Discussion in 'Anything goes' started by LBSE, Oct 19, 2007.

  1. outofplace

    outofplace Well-Known Member

    And sometimes I am reminded why I spend way too much time on SportsJournalists.com.
     
  2. Inky_Wretch

    Inky_Wretch Well-Known Member

    That might replace King James as my favorite version of the Bible.
     
  3. Songbird

    Songbird Well-Known Member

    Yeah, the Shemp to Curly.
     
  4. Flash

    Flash Guest

    I want to run and hide.
     
  5. Tom Petty

    Tom Petty Guest

    i thought it was booby boy by the time that person made its fifth post.
     
  6. Flash

    Flash Guest

    Fried-egg tits?
     
  7. wickedwritah

    wickedwritah Guest

    Yuck, yuck, cutting up the competition.

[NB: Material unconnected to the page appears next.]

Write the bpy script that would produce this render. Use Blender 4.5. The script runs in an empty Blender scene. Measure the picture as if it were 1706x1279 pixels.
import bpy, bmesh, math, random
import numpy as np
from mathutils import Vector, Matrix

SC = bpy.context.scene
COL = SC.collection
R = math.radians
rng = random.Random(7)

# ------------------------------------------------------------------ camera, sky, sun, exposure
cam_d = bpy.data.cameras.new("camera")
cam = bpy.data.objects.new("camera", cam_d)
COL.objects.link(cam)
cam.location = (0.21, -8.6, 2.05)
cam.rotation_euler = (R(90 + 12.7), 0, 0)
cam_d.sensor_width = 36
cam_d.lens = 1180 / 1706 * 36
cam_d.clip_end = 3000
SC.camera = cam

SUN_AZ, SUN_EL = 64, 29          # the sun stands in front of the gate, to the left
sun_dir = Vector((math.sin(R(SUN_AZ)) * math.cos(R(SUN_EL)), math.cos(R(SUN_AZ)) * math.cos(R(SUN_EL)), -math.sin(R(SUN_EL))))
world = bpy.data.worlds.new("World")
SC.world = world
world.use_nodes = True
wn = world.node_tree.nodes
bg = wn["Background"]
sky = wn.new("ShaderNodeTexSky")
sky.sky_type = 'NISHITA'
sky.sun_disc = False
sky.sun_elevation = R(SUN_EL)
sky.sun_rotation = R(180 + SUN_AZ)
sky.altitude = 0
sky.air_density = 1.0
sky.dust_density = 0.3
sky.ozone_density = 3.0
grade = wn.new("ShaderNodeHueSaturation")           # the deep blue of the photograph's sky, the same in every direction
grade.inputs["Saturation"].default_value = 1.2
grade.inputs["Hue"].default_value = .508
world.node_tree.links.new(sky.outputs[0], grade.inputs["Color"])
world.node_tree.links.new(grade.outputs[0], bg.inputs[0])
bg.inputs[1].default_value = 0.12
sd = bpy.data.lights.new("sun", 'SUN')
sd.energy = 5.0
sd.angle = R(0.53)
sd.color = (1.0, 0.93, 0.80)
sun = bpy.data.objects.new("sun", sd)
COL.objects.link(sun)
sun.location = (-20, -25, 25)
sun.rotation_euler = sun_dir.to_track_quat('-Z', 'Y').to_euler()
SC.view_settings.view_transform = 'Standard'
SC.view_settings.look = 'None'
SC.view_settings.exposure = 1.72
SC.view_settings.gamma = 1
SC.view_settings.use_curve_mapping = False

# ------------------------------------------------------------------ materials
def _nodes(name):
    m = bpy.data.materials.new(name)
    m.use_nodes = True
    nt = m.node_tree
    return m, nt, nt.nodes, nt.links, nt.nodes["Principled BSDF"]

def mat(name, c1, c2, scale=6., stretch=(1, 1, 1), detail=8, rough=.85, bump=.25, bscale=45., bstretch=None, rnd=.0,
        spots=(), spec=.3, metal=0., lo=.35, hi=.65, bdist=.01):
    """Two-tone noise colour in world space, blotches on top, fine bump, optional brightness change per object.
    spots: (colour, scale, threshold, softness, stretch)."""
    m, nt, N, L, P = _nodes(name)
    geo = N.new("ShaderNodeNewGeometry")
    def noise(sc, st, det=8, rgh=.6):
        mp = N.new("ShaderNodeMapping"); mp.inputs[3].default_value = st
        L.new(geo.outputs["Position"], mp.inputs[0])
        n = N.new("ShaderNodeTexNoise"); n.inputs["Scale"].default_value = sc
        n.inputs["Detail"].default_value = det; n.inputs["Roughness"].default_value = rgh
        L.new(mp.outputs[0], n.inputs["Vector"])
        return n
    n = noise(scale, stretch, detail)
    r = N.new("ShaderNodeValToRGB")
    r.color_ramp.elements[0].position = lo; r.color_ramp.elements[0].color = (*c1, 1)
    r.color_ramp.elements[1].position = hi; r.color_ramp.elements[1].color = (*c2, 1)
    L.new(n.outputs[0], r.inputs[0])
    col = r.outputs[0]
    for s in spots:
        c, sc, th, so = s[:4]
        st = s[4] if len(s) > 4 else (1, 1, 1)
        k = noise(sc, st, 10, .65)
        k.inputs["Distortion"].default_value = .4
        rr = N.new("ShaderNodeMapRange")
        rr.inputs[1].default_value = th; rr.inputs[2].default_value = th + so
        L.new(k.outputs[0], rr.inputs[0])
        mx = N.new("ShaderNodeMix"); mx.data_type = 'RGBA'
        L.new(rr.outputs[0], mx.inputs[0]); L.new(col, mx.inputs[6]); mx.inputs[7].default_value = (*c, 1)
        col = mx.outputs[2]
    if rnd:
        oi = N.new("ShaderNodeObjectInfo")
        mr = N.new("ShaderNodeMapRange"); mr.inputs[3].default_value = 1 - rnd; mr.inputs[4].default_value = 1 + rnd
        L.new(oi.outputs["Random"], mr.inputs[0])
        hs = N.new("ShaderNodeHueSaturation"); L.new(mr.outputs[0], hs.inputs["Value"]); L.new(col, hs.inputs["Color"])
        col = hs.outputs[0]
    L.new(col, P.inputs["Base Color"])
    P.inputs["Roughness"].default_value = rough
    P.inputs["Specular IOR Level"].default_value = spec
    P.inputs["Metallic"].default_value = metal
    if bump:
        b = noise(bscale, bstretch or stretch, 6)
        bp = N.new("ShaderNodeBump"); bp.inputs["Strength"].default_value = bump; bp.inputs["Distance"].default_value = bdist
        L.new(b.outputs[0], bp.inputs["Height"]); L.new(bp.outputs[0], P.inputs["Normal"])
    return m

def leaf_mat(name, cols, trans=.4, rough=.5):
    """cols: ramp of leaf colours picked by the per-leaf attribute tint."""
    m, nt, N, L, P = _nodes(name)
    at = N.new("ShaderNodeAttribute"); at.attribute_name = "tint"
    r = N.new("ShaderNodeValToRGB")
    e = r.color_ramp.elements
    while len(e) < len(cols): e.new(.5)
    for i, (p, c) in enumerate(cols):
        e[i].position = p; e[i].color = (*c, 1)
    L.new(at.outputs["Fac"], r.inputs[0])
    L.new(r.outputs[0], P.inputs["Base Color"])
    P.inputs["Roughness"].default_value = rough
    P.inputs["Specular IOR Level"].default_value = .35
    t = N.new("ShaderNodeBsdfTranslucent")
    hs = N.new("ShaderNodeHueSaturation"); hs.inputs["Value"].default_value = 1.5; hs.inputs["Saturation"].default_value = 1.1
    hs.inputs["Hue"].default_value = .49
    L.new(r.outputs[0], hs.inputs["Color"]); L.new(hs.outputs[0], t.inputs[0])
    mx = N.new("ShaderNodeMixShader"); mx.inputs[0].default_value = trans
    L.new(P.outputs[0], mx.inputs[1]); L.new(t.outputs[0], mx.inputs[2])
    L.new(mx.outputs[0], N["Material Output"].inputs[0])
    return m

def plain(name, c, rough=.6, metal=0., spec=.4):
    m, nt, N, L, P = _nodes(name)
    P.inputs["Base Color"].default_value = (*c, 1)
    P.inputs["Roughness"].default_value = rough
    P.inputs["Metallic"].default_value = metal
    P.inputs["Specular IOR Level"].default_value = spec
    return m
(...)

    Wonder if dude's bosses at Cox know of his foray onto the Interwebs. I'm sure they'd be thrilled.
     
  8. Tom Petty

    Tom Petty Guest

    yup
     
  9. Flash

    Flash Guest

    Post. Whore.
     
  10. LBSE

    LBSE New Member

    Thanks Flash: I finally feel validated for taking eight years of Latin and never having stepped foot in a Catholic church.


    DECEMBER 29, 1997: There is a tiny mobile home sitting quietly on the corner of a dark country road somewhere near the tiny town of Conroe, Texas. It is painted bright yellow, and seated on the dilapidated porch between two rusty reclining chairs is a dingy mutt of a dog; a small cloud of flies attend it. Inside Jim Donaldson, a 19-year-old meat market manager from the local Wal-Mart, sits playing video games as his 20-year-old and very pregnant girlfriend watches on. The walls are bare except for a huge collection of Rebel flags, T-shirts, and buttons -- an apt shrine to the memory of the "Old" South. I believe the name of the Hank Williams, Jr., tune playing loudly on the stereo -- by far the newest and most valuable piece of equipment in the home -- is "If the South Would Have Won." To many blacks, this is a scene from Deliverance. It is exactly how we, as children, envision our white hillbilly oppressors, when we are told stories of their horrific past deeds to keep us wary of our melanin-challenged brethren. For many whites, Jim and his girlfriend are the precise definition of white-trash, undereducated and poor, living on the outskirts of real life. I see them as basically good people, a little misguided, but with good hearts. Of course, I have known Jim since we were kids, and he is my best friend.
     
  11. Flash

    Flash Guest

    You took seven years too many to learn a dead language.